To Free Trade Or Not To Free Trade

Brexit and the election of Donald Trump as the next president of the United States represent a significant change in direction for international policymakers. The United Kingdom and the United States have been committed to free trade for many decades, as it increased the wealth and well-being of their populations.

Time for change

But there is to be a change in policy as each country prepares to turn its back on the free trade agreements that helped make them world leaders.

Politicians in both countries believe free trade creates significant benefits and ensures high levels of international growth.

The commitment to free trade saw national prosperity increase and the creation of millions of jobs in all sectors.

But a resistance to free trade coupled with the long-term effect of job losses culminated in the desire for a change of direction amongst voters.

The allure of jobs in technology and financial services is not enough to staunch the loss of manufacturing jobs in towns and cities around the country.

The frustration felt by voters sent a message to governments that is likely to influence the direction of free trade policy for many years.

The implications are unsettling as they indicate a move to restrict free trade and a clamp down on immigration and the freedom of movement.

Other countries may also pull back on their commitments, which could trigger further economic instability on the international stage.

Reality bites

The reality of Brexit and a Trump presidency may or may not be as bad as predicted but it may also be a step in the wrong direction at a time of uncertainty.

The difficulty with curbing free trade is that once countries put their own interests first to the detriment of others they fail to reach collective agreements that benefit the majority.

The belief that pulling away from free trade will stem job losses or bring jobs back to once thriving areas is wrong, as the effects of technology are not taken into account.

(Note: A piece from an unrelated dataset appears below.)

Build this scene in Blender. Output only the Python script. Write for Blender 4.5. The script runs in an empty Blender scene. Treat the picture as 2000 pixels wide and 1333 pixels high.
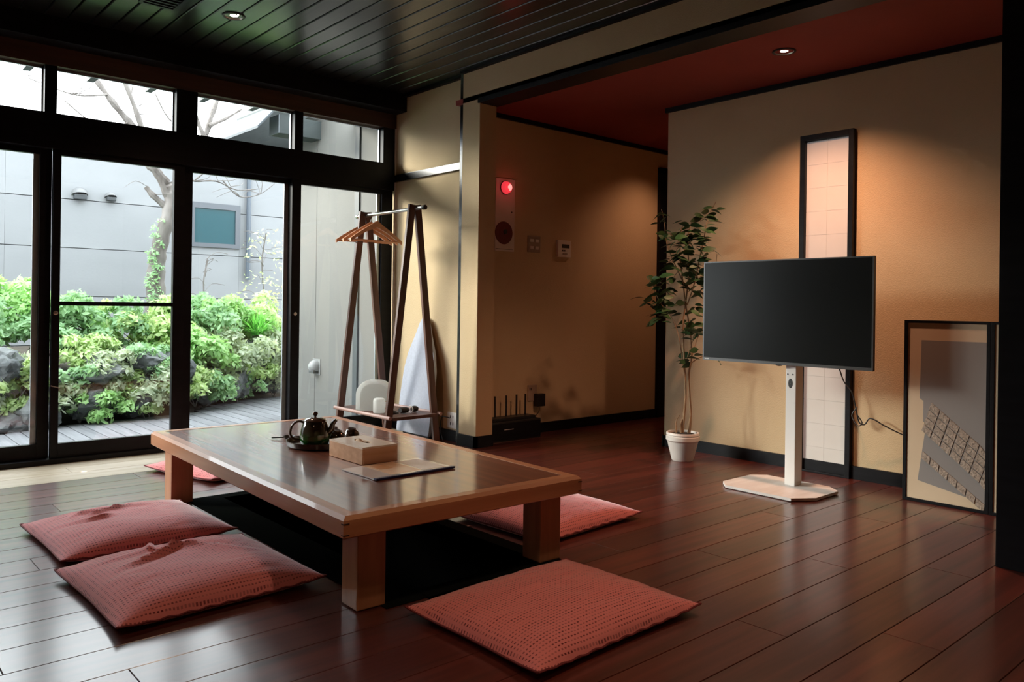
import bpy, bmesh, math, random
import numpy as np
from mathutils import Vector, Matrix, noise
random.seed(7)
S = bpy.context.scene
COL = S.collection
PI = math.pi

# ------------------------------------------------------------------ camera, sky, sun, exposure
cd = bpy.data.cameras.new('camera')
cam = bpy.data.objects.new('camera', cd); COL.objects.link(cam); S.camera = cam
cd.sensor_width = 36.0; cd.lens = 27.933; cd.shift_y = -68.67/2000; cd.clip_start = 0.05
YAW, ROLL = 0.7251, 0.0136
fw = Vector((math.sin(YAW), math.cos(YAW), 0)); rt = Vector((math.cos(YAW), -math.sin(YAW), 0)); up = Vector((0, 0, 1))
r2 = rt*math.cos(ROLL)+up*math.sin(ROLL); u2 = -rt*math.sin(ROLL)+up*math.cos(ROLL)
M = Matrix((r2, u2, -fw)).transposed().to_4x4(); M.translation = Vector((-3.4742, -5.4588, 0.99)); cam.matrix_world = M

w = bpy.data.worlds.new('overcast_sky'); S.world = w; w.use_nodes = True
bg = w.node_tree.nodes['Background']; bg.inputs[0].default_value = (0.93, 0.965, 1.0, 1); bg.inputs[1].default_value = 9.0

def lamp(name, typ, loc, energy, color, rot=None, to=None, **kw):
    ld = bpy.data.lights.new(name, typ); ld.energy = energy; ld.color = color
    for k, v in kw.items(): setattr(ld, k, v)
    o = bpy.data.objects.new(name, ld); COL.objects.link(o); o.location = loc
    if to is not None:
        o.rotation_euler = (Vector(to)-Vector(loc)).to_track_quat('-Z', 'Y').to_euler()
    return o
lamp('hazy_sun', 'SUN', (-6, 6, 5), 6.5, (1.0, 0.93, 0.82), to=(-6+0.69, 6-0.72, 5-0.305), angle=math.radians(16))
S.view_settings.view_transform = 'Standard'; S.view_settings.look = 'None'
S.view_settings.exposure = 0.0; S.view_settings.gamma = 1.0; S.view_settings.use_curve_mapping = False
try:
    S.cycles.max_bounces = 10; S.cycles.diffuse_bounces = 5; S.cycles.transparent_max_bounces = 24; S.cycles.caustics_reflective = False
    S.cycles.sample_clamp_indirect = 6.0; S.cycles.use_denoising = True
except Exception: pass

# ------------------------------------------------------------------ materials
def srgb(r, g, b):
    f = lambda c: (c/255/12.92) if c <= 10 else ((c/255+0.055)/1.055)**2.4
    return (f(r), f(g), f(b), 1)
def mat(name, col, rough=0.6, metal=0.0, spec=0.5, coat=0.0, **kw):
    m = bpy.data.materials.new(name); m.use_nodes = True
    b = m.node_tree.nodes['Principled BSDF']
    b.inputs['Base Color'].default_value = col; b.inputs['Roughness'].default_value = rough
    b.inputs['Metallic'].default_value = metal; b.inputs['Specular IOR Level'].default_value = spec
    b.inputs['Coat Weight'].default_value = coat
    for k, v in kw.items(): b.inputs[k].default_value = v
    return m
def NT(m): return m.node_tree.nodes, m.node_tree.links, m.node_tree.nodes['Principled BSDF']
def noisy(m, c1, c2, scale=(4, 4, 4), det=4, bump=0.0, bscale=None, coords='Object', rnd=False, lo=0.3, hi=0.7):
    """procedural two-colour grain + optional bump, optional per-object value shift"""
    N, L, b = NT(m)
    tc = N.new('ShaderNodeTexCoord'); mp = N.new('ShaderNodeMapping'); mp.inputs['Scale'].default_value = scale
    L.new(tc.outputs[coords], mp.inputs[0])
    nz = N.new('ShaderNodeTexNoise'); nz.inputs['Scale'].default_value = 1.0; nz.inputs['Detail'].default_value = det
    L.new(mp.outputs[0], nz.inputs['Vector'])
    if rnd:
        oi = N.new('ShaderNodeObjectInfo'); ml = N.new('ShaderNodeMath'); ml.operation = 'MULTIPLY'; ml.inputs[1].default_value = 31.7
        L.new(oi.outputs['Random'], ml.inputs[0]); nz.noise_dimensions = '4D'; L.new(ml.outputs[0], nz.inputs['W'])
    mr = N.new('ShaderNodeMapRange'); mr.inputs[1].default_value = lo; mr.inputs[2].default_value = hi
    L.new(nz.outputs['Fac'], mr.inputs[0])
    mx = N.new('ShaderNodeMix'); mx.data_type = 'RGBA'; mx.inputs['A'].default_value = c1; mx.inputs['B'].default_value = c2
    L.new(mr.outputs[0], mx.inputs['Factor'])
    out = mx.outputs['Result']
    if rnd:
        hs = N.new('ShaderNodeHueSaturation'); m2 = N.new('ShaderNodeMapRange'); m2.inputs[3].default_value = 1-rnd; m2.inputs[4].default_value = 1+rnd
        L.new(oi.outputs['Random'], m2.inputs[0]); L.new(m2.outputs[0], hs.inputs['Value']); L.new(out, hs.inputs['Color']); out = hs.outputs[0]
    L.new(out, b.inputs['Base Color'])
    if bump:
        bp = N.new('ShaderNodeBump'); bp.inputs['Strength'].default_value = bump; bp.inputs['Distance'].default_value = 0.01
        src = nz.outputs['Fac']
        if bscale:
            n2 = N.new('ShaderNodeTexNoise'); n2.inputs['Scale'].default_value = bscale; n2.inputs['Detail'].default_value = 3
            L.new(tc.outputs[coords], n2.inputs['Vector']); src = n2.outputs['Fac']
        L.new(src, bp.inputs['Height']); L.new(bp.outputs[0], b.inputs['Normal'])
    return m
plaster = noisy(mat('ochre_plaster', (0, 0, 0, 1), 0.85, spec=0.2), (0.58, 0.45, 0.275, 1), (0.65, 0.515, 0.33, 1), (1.2, 1.2, 1.2), bump=0.25, bscale=160)
blackwood = noisy(mat('black_stained_wood', (0, 0, 0, 1), 0.42, spec=0.18), (0.003, 0.0035, 0.005, 1), (0.007, 0.0075, 0.010, 1), (3, 3, 30))
blackgloss = mat('black_lacquer_trim', (0.012, 0.013, 0.016, 1), 0.22, spec=0.8)
brownboard = noisy(mat('dark_brown_board', (0, 0, 0, 1), 0.55), (0.05, 0.026, 0.017, 1), (0.085, 0.042, 0.026, 1), (2, 30, 30))
ceilwood = noisy(mat('black_ceiling_board', (0, 0, 0, 1), 0.32, spec=0.4, coat=0.7), (0.005, 0.0045, 0.004, 1), (0.010, 0.009, 0.0075, 1), (30, 2, 30), bump=0.15, rnd=0.2)
b = ceilwood.node_tree.nodes['Principled BSDF']; b.inputs['Coat IOR'].default_value = 1.8; b.inputs['Coat Roughness'].default_value = 0.24
redceil = noisy(mat('red_ceiling_paper', (0, 0, 0, 1), 0.8), (0.24, 0.035, 0.03, 1), (0.29, 0.045, 0.038, 1), (2, 2, 2), bump=0.1, bscale=120)
floorwood = noisy(mat('red_brown_floorboard', (0, 0, 0, 1), 0.5, spec=0.25, coat=0.78), (0.044, 0.0075, 0.005, 1), (0.115, 0.021, 0.013, 1), (1.3, 26, 26), det=6, rnd=0.28)
b = floorwood.node_tree.nodes['Principled BSDF']; b.inputs['Coat IOR'].default_value = 1.55; b.inputs['Coat Roughness'].default_value = 0.2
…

The era of traditional manufacturing where factories employ thousands of workers is at an end as technologies reduce the need for labour.

Current levels of economic growth are modest but growth in a world where free trade stalls may be anaemic.

Free trade and its association with globalisation have developed a poor reputation and so the political argument amongst voters is lost.

But trading between countries has a long and special history and the recent aversion to its virtues will not solve the problem it claims to address – the loss of jobs.

The shift to a more restrictive trading environment will cause tension, as trading between nations will not be halted by a forced political reaction to the wrong problem.

So, free trade is out of fashion but not for long as any attempt to restrict its flow will cause greater problems in other areas.